Après avoir longtemps hésité sur son emploi, je me suis amusé à jouer en sorte un flattement sur la toute dernière note et je suis heureux  de constater qu’elle a retenue l’attention du jury même si ma version imparfaite n’a pas été sélectionnée. Mais s’il fallait ne retenir qu’une note de tout mon enregistrement c’était celle là ! 😌 😃

Your beautiful account of the E major Fantasia had much character and life, and followed the style of the music with interesting ornaments and well-chosen tempi. The opening Affetuoso was so musically played with a fine singing line. Perhaps your dynamics were not quite as marked as some performances (could repeats be really contrasting in dynamic and colour?) but the ornamentation made up with some nice variation.

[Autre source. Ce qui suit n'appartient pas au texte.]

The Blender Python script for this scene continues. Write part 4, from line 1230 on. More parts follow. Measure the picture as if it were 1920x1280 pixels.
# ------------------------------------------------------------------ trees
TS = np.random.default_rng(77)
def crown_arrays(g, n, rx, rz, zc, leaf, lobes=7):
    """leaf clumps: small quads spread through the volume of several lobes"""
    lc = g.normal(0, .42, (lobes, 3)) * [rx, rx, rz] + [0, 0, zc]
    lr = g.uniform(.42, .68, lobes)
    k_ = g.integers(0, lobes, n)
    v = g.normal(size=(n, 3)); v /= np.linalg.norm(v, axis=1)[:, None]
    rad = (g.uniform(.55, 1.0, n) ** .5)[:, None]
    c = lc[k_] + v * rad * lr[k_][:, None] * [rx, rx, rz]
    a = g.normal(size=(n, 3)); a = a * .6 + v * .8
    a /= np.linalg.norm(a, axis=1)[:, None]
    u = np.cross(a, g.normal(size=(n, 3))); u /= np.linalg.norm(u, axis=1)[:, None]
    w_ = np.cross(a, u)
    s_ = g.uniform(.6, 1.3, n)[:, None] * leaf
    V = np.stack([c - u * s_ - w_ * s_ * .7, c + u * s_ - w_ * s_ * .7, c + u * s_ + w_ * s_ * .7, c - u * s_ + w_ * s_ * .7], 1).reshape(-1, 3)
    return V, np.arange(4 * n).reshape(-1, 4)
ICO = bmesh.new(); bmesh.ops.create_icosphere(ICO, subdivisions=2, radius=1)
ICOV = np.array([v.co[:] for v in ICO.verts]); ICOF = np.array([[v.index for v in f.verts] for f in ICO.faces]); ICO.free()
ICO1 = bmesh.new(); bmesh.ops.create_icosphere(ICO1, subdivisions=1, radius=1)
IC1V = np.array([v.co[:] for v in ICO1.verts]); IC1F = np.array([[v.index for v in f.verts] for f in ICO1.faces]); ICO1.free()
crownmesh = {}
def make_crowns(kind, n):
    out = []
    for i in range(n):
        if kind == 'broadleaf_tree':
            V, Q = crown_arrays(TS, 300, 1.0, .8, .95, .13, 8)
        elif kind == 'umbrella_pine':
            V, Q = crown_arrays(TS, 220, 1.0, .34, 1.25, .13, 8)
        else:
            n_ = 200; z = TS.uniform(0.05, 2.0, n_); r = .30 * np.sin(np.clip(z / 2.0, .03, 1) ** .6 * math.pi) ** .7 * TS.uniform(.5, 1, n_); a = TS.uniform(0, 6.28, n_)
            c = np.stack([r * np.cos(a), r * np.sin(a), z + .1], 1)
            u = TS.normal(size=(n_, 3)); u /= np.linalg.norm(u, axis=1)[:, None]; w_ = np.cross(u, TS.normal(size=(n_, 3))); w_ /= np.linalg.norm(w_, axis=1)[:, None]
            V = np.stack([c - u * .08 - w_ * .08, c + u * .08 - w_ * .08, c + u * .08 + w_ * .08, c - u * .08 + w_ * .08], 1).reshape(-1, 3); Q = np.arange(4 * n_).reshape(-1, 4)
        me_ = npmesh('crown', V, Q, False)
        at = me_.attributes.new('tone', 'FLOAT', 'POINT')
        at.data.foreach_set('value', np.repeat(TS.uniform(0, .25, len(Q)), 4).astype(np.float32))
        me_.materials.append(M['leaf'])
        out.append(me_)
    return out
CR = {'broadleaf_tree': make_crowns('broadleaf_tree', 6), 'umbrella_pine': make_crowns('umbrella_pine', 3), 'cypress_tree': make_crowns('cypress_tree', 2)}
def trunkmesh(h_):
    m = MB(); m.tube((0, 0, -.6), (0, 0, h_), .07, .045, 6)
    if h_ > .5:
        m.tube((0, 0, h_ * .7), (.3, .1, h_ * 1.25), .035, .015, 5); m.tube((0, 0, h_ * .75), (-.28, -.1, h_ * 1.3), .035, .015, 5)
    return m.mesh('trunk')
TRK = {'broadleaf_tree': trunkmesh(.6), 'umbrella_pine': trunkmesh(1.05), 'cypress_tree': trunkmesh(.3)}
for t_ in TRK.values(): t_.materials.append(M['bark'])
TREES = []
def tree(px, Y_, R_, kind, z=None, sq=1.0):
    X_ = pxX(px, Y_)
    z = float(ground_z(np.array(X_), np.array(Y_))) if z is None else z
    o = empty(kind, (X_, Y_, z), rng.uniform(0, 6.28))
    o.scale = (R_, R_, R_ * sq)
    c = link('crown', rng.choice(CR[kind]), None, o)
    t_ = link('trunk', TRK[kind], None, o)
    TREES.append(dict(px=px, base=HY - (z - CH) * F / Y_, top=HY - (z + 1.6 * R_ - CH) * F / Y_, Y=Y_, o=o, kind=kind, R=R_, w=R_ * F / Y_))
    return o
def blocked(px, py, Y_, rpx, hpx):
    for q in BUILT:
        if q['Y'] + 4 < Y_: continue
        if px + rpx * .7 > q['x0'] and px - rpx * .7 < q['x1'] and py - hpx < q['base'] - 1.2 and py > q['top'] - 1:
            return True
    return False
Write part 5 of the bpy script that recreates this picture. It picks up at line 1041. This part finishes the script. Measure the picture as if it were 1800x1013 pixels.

The Allegro was very lively and vital although the rhythm was occasionally a little loose. The last movement was characterful with lovely ornaments and I enjoyed your awareness of the French baroque style with the addition of a flattement trill on the last note! Telemann would have loved this I think. 

Thank you, Alain, for your playing and we wish you well for your playing in the future.